**Data excerpt**
## begin
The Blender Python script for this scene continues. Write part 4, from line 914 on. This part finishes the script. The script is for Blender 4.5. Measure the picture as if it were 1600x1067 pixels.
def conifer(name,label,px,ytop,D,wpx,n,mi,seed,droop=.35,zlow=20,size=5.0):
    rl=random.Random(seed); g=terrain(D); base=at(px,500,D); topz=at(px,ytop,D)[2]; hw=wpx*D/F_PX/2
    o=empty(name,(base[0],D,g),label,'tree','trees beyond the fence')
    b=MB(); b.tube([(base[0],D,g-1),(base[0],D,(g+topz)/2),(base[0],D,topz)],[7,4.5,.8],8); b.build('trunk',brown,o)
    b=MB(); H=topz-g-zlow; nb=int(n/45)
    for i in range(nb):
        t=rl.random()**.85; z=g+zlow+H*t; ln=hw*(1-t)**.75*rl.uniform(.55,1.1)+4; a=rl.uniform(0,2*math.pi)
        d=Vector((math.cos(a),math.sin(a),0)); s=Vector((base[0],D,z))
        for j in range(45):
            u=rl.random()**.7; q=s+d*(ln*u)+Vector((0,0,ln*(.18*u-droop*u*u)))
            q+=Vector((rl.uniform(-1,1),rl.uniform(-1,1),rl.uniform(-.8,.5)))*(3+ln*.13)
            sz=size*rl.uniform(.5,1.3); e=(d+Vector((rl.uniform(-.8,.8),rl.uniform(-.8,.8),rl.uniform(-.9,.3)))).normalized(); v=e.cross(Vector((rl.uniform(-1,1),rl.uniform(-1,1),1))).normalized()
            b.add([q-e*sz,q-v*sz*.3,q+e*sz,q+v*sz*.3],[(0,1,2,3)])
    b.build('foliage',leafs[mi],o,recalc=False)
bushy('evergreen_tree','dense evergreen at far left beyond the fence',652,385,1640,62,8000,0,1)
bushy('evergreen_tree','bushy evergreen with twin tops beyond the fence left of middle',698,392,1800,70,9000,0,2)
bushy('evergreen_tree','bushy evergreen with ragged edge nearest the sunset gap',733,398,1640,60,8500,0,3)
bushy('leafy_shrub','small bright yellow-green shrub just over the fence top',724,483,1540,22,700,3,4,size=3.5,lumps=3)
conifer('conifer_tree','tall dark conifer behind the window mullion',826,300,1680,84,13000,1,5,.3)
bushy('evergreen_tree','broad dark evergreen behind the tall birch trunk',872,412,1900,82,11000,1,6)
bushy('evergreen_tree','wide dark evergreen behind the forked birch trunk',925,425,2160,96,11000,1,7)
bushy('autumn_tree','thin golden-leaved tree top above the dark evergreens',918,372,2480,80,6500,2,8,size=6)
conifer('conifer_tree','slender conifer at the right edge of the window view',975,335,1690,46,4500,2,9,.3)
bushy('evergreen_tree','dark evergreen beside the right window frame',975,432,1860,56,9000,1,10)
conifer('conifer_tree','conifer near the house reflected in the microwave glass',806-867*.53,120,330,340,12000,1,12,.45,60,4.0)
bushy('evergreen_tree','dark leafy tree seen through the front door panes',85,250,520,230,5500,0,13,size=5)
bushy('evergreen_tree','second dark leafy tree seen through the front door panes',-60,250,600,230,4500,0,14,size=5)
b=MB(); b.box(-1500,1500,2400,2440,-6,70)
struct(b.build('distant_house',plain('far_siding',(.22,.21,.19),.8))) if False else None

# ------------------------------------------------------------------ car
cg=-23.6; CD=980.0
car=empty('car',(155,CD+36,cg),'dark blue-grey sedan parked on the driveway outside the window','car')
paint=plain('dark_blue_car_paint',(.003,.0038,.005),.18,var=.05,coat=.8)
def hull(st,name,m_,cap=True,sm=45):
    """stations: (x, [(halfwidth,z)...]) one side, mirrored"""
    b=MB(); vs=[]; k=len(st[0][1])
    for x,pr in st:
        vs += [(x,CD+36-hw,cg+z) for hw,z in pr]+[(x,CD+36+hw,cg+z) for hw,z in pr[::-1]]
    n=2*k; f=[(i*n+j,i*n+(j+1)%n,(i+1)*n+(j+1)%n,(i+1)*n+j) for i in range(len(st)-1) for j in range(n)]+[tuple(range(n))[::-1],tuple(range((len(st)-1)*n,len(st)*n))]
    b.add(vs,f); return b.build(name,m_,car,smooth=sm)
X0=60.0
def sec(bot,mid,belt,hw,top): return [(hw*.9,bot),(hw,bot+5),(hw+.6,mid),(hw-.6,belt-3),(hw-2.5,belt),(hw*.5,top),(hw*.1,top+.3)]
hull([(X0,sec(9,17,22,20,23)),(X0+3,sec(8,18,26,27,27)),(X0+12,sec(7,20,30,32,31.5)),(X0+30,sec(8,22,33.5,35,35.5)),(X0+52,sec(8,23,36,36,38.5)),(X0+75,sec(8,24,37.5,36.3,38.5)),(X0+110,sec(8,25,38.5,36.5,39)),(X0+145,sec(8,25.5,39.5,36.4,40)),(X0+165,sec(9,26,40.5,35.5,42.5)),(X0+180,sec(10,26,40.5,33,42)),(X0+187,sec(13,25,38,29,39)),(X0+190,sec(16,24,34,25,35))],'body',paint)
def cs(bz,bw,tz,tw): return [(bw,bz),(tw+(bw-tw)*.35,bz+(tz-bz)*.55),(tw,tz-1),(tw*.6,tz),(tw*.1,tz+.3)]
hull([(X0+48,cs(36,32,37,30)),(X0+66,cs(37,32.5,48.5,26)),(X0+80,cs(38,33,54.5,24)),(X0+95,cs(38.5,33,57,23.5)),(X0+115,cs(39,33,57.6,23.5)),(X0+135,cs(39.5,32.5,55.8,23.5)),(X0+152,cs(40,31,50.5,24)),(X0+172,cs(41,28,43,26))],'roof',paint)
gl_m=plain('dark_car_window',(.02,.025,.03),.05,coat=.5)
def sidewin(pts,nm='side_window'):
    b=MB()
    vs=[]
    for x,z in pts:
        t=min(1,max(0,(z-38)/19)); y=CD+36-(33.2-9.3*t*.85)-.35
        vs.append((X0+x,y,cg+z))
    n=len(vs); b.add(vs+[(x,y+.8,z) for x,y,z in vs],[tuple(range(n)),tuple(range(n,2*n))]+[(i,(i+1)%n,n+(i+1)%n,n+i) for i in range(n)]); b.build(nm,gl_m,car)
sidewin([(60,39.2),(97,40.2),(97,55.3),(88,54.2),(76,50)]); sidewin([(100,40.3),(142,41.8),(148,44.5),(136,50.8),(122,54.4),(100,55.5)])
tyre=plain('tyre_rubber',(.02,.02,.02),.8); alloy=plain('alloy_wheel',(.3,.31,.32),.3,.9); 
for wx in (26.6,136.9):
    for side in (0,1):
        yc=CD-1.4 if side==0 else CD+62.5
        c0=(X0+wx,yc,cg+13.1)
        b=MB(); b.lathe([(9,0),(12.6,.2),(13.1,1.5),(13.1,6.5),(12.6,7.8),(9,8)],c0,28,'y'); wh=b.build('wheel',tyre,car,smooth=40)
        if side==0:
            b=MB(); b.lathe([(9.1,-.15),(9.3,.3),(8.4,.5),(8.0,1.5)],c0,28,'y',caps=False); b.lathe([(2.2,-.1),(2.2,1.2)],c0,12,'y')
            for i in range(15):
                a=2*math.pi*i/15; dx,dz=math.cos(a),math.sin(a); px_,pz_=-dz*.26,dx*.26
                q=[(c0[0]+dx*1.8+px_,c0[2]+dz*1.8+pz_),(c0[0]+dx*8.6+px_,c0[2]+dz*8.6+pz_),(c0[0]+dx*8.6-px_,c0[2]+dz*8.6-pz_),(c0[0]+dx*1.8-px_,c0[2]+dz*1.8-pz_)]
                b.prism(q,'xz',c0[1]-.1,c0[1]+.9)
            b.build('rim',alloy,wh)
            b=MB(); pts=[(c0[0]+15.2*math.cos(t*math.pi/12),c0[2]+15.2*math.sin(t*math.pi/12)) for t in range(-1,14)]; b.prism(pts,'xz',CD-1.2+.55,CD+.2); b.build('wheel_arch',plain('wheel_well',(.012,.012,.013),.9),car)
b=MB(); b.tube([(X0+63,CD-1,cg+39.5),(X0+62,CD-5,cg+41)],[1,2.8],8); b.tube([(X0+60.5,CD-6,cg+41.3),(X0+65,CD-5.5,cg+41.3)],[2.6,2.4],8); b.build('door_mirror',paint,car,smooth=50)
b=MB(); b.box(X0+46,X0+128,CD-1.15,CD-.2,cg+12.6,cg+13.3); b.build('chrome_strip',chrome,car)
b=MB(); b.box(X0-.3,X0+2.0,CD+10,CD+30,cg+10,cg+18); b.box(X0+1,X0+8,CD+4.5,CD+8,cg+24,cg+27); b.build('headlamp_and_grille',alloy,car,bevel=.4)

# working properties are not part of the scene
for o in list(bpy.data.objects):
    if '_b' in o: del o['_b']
## end
**Written task**
Report how many lines above hold the string "part", giving nothing but the number.

**Full response**
2